Wir haben bereits zu wiederholtenmale erklärt, daß unsere Frage keine nationale sondern eine kulturelle ist. Bei ihrer Lösung hat nur die mit Todesverachtung kämpfende makedonische Bevölkerung das Wort und nur dieser Stimme hat Europa Gehör zu schenken, wenn es die Sache wirklich als eine humane ansehen will. Oder sollen wir, wenn wir uns anschicken, einen Menschen aus dem Rachen eines Tigers zu befreien, zunächst untersuchen, ob seine Befreiung einem Dritten genehm sein wird oder nicht?

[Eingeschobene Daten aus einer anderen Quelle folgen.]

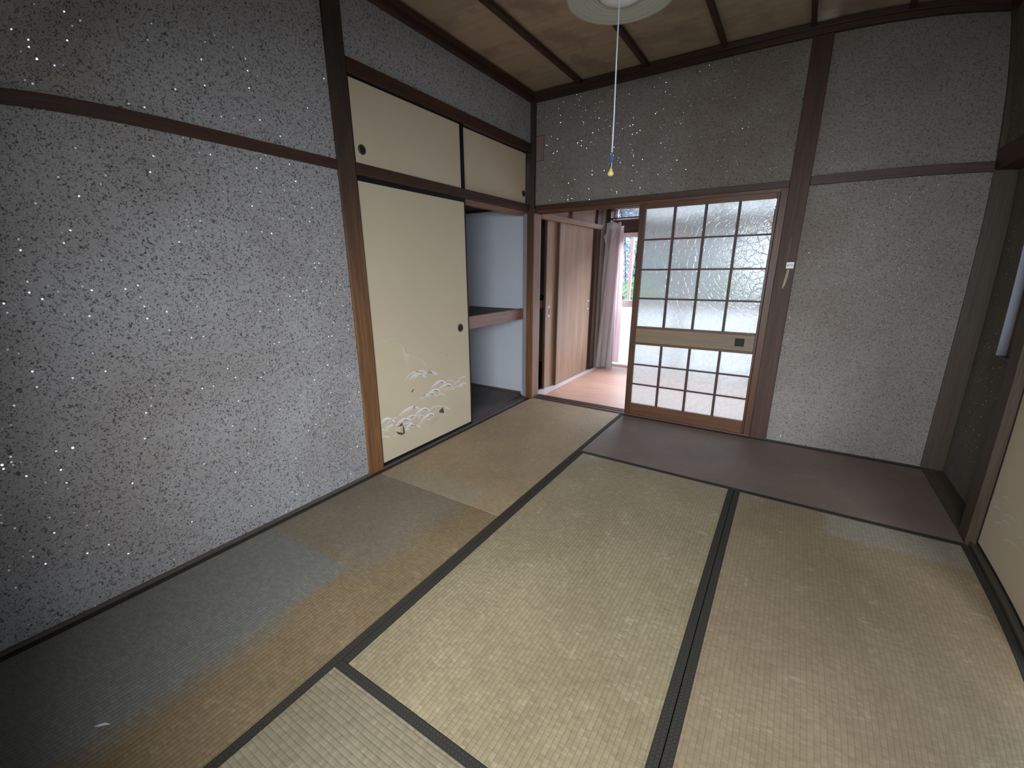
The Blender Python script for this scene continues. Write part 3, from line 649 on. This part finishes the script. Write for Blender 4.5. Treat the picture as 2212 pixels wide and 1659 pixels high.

Wir verlangen solche Reformen, wie sie uns der Berliner Vertrag garantiert. Die Türkei wird uns dieselben ohne eine bewaffnete Intervention von Seiten Europas nicht geben. Eben deshalb greifen wir zu den Waffen und wenn wir in diesem ungleichen Kampfe am Leben bleiben, werden wir die Waffen nur in die Hände europäischer Soldaten niederlegen.
Mit einem Vorgefühl, daß wir diesmal das Opfer unserer heiligen Pflicht am Altar unseres vielgeliebten Vaterlandes sein werden, lassen wir uns in den ungleichen Kampf ein. Möge auf dem mit dem Blute so vieler Opfer getränkten Boden die Sonne der Freiheit erleuchten!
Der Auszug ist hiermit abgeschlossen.